## Given task
From the first line of the data down to and including the line with "M_CARDDARK, t, bevel=.004)", copy everything exactly, leaving out pictures.

——

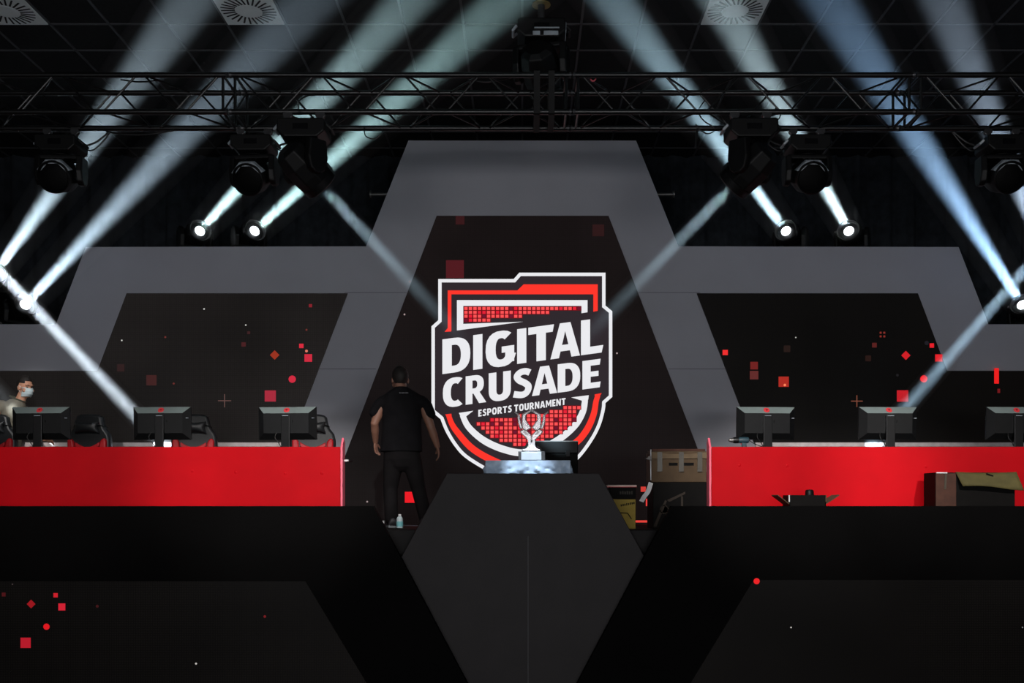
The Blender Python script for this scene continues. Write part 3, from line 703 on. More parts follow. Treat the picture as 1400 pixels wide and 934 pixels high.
# cardboard box with sagging olive lid at the right
a, b = P(1280, 646, 10.25), P(1389, 646, 10.25); h = a.z-STAGE; w = b.x-a.x
t = thing('lidded_carton', 'brown carton with sagging olive lid in front of the right desk', 'box', ((a.x+b.x)/2, 10.42, STAGE))
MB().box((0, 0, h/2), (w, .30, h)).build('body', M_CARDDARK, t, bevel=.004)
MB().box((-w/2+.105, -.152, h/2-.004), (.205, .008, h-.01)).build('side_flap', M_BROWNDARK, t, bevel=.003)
MB().box((-w/2+.075, -.158, h-.1), (.02, .004, .17), Matrix.Rotation(.05, 4, 'Y')).build('tape', M_TAPE, t)
MB().box((-w/2+.06, -.156, h-.004), (.11, .02, .012)).build('edge', M_WHITE, t, bevel=.003)
nu, nv = 14, 5; vs = []; fs = []
for j in range(nv+1):
    for i in range(nu+1):
        u, v = i/nu, j/nv
        xl = -w/2+.20-.02*0+.05*v; xr = w/2+.01+.055*v
        x_ = xl+(xr-xl)*u; z_ = h+.006-v*(.145+.03*u)+.012*math.sin(u*5)*v-.01*math.sin(u*3.1)*(1-v); y_ = -.16-.055*v-.015*math.sin(u*4)*v
        vs.append((x_, y_, z_))
for j in range(nv):
    for i in range(nu): fs.append((j*(nu+1)+i, j*(nu+1)+i+1, (j+1)*(nu+1)+i+1, (j+1)*(nu+1)+i))
o = MB().add(vs, fs).build('lid', M_OLIVE, t, smooth=True); s_ = o.modifiers.new('t', 'SOLIDIFY'); s_.thickness = .009
MB().box((.06-.12, -.172, h-.012), (.07, .02, .012), Matrix.Rotation(.35, 4, 'Y')).build('tear', M_CARDDARK, t)
# bottle
p = P(546.5, 721, 10.75); p.z = STAGE
t = thing('water_bottle', 'small clear water bottle with teal label at the man\'s feet', 'bottle', p)
MB().lathe([(.02, 0), (.033, .004), (.034, .03), (.031, .05), (.034, .07), (.034, .10), (.026, .118), (.013, .130), (.013, .137)], 24).build('body', M_BOTTLE, t, smooth=True)
MB().lathe([(.0346, .018), (.0352, .02), (.0352, .07), (.0346, .072)], 24, caps=False).build('label_band', M_LABEL, t, smooth=True)
MB().lathe([(.0155, .131), (.016, .134), (.016, .147), (.014, .149)], 20).build('cap', M_WHITE, t, smooth=True)
p = P(522, 720, 10.9); p.z = STAGE
o = MB().lathe([(.018, 0), (.020, .002), (.031, .075), (.033, .078), (.030, .078), (.019, .006)], 22).build('paper_cup', M_WHITE, loc=p, smooth=True); tag(o, 'white paper cup on the stage floor left of the man', 'cup')
# cordless drill
p = P(1012, 604, 11.0); zb = DESKZ
t = thing('cordless_drill', 'dark cordless drill standing on the inner end of the right desk', 'drill', (p.x, 11.0, zb))
zt_ = (CZ+(HY-602)*11.0/F)-zb
RX = Matrix.Translation((0, 0, zt_)) @ Matrix.Rotation(math.pi/2, 4, 'Y')
MB().lathe([(.028, -.02), (.034, .0), (.036, .05), (.033, .085), (.022, .095)], 18, RX @ Matrix.Rotation(0, 4, 'Z')).build('motor_body', M_DRILLB, t, smooth=True)
MB().lathe([(.03, -.075), (.034, -.06), (.034, -.02)], 18, RX).build('gearbox', M_PLASTIC, t, smooth=True)
MB().lathe([(.008, -.125), (.018, -.118), (.023, -.095), (.024, -.075)], 16, RX).build('chuck', M_STEEL, t, smooth=True)
MB().prism([(.01, zt_-.02), (.065, zt_-.02), (.075, .025), (.03, .025)], -.018, .018).build('grip', M_DRILLB, t, bevel=.008)
MB().box((.045, 0, .016), (.11, .065, .032)).build('battery', M_PLASTIC, t, bevel=.008)
MB().box((.012, 0, zt_-.035), (.014, .014, .025)).build('trigger', M_EMBLEM, t, bevel=.003)
o = MB().tube(smooth_path([P(1022, 600, 10.98), P(1030, 606, 10.95), P(1040, 610, 10.9), P(1046, 609, 10.92)], 6), .005, 6).build('charger_cable', M_CABLE, smooth=True); tag(o, 'thin black charger cable curling from the drill to the monitor', 'cable')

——

## Task solution
The Blender Python script for this scene continues. Write part 3, from line 703 on. More parts follow. Treat the picture as 1400 pixels wide and 934 pixels high.
# cardboard box with sagging olive lid at the right
a, b = P(1280, 646, 10.25), P(1389, 646, 10.25); h = a.z-STAGE; w = b.x-a.x
t = thing('lidded_carton', 'brown carton with sagging olive lid in front of the right desk', 'box', ((a.x+b.x)/2, 10.42, STAGE))
MB().box((0, 0, h/2), (w, .30, h)).build('body', M_CARDDARK, t, bevel=.004)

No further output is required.